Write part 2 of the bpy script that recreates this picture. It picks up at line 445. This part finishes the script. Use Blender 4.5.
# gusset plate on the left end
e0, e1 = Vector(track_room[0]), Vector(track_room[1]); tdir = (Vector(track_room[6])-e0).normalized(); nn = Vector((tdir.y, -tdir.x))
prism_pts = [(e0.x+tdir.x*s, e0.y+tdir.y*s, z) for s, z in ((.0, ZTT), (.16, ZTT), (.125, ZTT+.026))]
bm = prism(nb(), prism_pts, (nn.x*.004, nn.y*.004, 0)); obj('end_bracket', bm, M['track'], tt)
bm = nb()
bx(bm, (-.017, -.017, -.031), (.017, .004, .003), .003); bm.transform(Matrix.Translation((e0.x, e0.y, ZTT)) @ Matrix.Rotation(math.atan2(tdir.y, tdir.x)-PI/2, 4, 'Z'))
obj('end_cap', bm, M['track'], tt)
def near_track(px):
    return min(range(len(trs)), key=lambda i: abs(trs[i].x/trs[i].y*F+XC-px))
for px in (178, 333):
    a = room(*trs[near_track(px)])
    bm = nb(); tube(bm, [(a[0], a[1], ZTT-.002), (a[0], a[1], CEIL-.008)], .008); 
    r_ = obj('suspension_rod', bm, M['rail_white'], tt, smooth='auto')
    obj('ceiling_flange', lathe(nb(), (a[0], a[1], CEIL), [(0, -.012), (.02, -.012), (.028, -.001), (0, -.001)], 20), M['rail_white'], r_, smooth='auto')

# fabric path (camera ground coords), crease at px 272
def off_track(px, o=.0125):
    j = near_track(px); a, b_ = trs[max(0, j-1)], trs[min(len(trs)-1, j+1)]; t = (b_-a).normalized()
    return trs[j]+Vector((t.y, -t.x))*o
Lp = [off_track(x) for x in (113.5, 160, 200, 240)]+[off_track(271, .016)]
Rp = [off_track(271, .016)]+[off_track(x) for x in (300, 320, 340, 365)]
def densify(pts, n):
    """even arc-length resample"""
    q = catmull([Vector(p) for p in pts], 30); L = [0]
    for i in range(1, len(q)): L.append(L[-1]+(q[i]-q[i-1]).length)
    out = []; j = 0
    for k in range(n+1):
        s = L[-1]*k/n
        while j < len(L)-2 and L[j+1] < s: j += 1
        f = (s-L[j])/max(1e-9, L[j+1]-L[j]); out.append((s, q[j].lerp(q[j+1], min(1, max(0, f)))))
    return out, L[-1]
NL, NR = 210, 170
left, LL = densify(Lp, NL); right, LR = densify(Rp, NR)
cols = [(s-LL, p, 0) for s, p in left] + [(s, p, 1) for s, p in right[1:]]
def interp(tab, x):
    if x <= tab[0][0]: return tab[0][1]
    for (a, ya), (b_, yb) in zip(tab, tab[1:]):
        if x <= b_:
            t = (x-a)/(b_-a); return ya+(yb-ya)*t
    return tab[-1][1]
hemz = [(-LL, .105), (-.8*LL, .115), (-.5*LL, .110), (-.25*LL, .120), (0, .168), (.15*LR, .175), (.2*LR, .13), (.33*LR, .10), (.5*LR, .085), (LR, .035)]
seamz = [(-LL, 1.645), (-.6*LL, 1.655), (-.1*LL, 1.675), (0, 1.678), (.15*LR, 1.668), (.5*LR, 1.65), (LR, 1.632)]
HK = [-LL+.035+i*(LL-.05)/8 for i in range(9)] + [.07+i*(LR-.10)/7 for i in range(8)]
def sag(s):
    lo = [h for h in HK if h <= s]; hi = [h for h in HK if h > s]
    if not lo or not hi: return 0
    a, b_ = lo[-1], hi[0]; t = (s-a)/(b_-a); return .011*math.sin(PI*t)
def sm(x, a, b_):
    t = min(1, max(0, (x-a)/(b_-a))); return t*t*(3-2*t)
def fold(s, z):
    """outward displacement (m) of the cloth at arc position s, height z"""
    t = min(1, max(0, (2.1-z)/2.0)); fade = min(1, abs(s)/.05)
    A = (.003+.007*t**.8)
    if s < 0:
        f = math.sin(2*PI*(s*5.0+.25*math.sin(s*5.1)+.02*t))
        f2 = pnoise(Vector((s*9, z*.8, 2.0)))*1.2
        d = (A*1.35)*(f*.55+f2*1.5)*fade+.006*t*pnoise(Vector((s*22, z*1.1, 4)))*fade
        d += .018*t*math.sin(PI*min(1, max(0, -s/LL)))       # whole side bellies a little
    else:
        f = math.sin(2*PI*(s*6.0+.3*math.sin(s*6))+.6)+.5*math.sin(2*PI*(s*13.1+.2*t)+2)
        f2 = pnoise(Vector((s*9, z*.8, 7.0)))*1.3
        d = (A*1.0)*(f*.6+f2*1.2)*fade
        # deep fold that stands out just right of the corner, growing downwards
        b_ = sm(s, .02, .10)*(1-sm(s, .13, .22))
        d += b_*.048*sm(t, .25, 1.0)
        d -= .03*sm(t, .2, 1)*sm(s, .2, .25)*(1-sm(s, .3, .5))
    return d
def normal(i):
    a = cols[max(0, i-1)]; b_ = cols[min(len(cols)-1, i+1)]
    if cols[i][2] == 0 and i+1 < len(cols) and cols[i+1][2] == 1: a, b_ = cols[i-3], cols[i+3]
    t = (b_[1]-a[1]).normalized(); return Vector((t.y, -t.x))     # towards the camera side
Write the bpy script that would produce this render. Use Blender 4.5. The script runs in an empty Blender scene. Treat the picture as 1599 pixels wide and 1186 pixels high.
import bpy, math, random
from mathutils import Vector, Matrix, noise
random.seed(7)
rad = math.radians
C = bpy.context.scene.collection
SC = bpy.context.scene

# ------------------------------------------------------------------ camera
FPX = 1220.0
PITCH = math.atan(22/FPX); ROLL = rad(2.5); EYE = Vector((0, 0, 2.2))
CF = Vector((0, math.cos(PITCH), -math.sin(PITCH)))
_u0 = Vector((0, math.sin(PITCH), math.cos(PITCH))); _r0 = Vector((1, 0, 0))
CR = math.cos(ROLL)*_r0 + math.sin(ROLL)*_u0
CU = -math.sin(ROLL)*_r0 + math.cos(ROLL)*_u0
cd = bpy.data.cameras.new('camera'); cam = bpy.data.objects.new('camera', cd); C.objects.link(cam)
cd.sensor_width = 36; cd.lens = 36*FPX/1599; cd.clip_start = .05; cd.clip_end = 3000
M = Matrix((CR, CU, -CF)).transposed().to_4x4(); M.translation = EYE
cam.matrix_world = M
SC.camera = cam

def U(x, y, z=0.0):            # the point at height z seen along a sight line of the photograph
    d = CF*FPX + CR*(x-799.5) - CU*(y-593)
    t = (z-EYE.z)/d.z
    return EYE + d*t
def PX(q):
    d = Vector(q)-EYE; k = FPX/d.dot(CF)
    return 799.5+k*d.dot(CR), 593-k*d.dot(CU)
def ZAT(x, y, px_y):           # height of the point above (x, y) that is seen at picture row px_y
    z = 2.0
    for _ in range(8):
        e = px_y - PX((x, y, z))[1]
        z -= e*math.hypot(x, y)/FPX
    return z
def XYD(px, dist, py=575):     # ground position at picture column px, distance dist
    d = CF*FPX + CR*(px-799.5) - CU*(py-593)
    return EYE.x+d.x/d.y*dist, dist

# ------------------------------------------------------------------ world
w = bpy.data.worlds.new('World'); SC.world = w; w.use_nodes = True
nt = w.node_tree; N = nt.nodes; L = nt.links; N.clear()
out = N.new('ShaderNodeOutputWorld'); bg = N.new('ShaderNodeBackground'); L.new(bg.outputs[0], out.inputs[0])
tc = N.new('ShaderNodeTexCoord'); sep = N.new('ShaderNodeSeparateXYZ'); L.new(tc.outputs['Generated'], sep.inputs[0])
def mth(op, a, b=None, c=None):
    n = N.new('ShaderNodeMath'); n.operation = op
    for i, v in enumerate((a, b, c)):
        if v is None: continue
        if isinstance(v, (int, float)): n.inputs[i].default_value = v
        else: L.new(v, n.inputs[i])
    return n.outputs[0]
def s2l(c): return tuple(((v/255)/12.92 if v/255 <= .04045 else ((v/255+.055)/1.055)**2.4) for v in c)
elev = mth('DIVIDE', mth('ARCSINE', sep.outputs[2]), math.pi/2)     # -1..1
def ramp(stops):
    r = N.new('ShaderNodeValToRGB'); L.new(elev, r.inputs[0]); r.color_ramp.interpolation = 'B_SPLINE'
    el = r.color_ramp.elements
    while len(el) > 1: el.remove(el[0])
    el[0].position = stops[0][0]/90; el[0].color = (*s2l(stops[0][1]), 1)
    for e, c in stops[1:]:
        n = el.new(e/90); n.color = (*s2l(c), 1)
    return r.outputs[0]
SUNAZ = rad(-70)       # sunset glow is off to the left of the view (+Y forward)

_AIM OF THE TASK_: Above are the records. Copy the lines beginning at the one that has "Write the bpy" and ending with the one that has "SC = bpy.context.scene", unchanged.

_SOLUTION FOR THIS TASK_:
Write the bpy script that would produce this render. Use Blender 4.5. The script runs in an empty Blender scene. Treat the picture as 1599 pixels wide and 1186 pixels high.
import bpy, math, random
from mathutils import Vector, Matrix, noise
random.seed(7)
rad = math.radians
C = bpy.context.scene.collection
SC = bpy.context.scene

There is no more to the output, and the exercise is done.